Okay, I know that I may be a little late with this post, but Thursday’s episode of Scandal (Season 4, episode 7 “Baby Made a Mess”) was powerful. Shonda Rhimes is great at taking real life situations and highlighting important issues. Last Thursday highlighted domestic abuse from the survivor’s vantage point. Long time “Gladiators”, fans of the show, know that domestic abuse is a part of the character Abby’s personal history. This week’s episode brought Abby face-to-face with her abuser for the first time since the show’s inception. While watching it, what stood out for me – enough to want to talk about it – first was why highlighting this issue is important to the mental health community and second was the role fear plays in not reporting incidents of abuse.

First is what seems obvious to me. Domestic violence has large physical and mental health repercussions. The abuse resulting from domestic violence often results in PTSD. The incidence of depression, anxiety, substance abuse, and sleep disturbance is significantly higher in the population of men and women that have been abused.

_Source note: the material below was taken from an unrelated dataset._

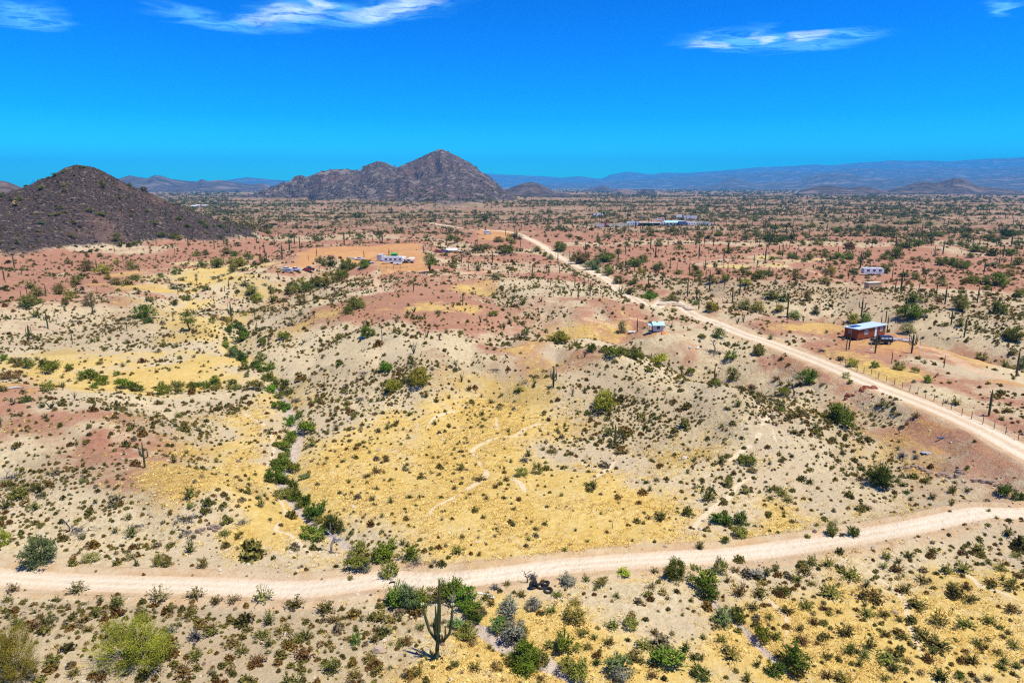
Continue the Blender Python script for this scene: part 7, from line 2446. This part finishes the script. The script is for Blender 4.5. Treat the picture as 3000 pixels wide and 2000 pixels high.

The latter is important for me to talk about as well. The role of FEAR became apparent while watching the character Abby defend why she wouldn’t reveal that her ex-husband abused her. She not only talked about what her co-workers may think and how society would see her negatively, but also talked about how her abuser – with his money, family and political ties – would drag her name and reputation through the mud. Fear is possibly the largest factor for non-reporting. Fear of retaliation by the abuser. Fear of society’s judgement and condemnation. Fear of becoming isolated.

Perpetrators of domestic violence are abusers and abuse is about control. The main objective of the abuser is to exact control over their target. They increase control by installing fear both directly and indirectly.

Abby’s abuser, her ex-husband, showed up in the garage to “remind” her to fear him. She defended herself against her abuser’s confrontation. This was key in her recovery. It was the first step in her speaking her truth. Although she was not willing to speak up to the media, the strength she gained helped her begin to talk about what he had done to her to someone else.

Understanding the fear is a powerful tool to combating the non-reporting of domestic abuse. It is also a key factor in helping victims become survivors.

The CDC suggests 1 in every 2 women and 1 in every 5 men suffers from domestic violence. Of those women and men, it is estimated that over 65% do not report the violence.

The incidence of ongoing domestic violence is higher in individuals that are isolated and have little support. It is understood that the lack of support and the fear of society’s reaction are significant factors in victims not reporting incidents. Abusers gain more control when they isolate their victims and remove them from their support systems.

In order to report the abuse, survivors need support. Survivors need avenues to regain control of their lives. And, survivors need to establish safety to face their fears and regain control of their life.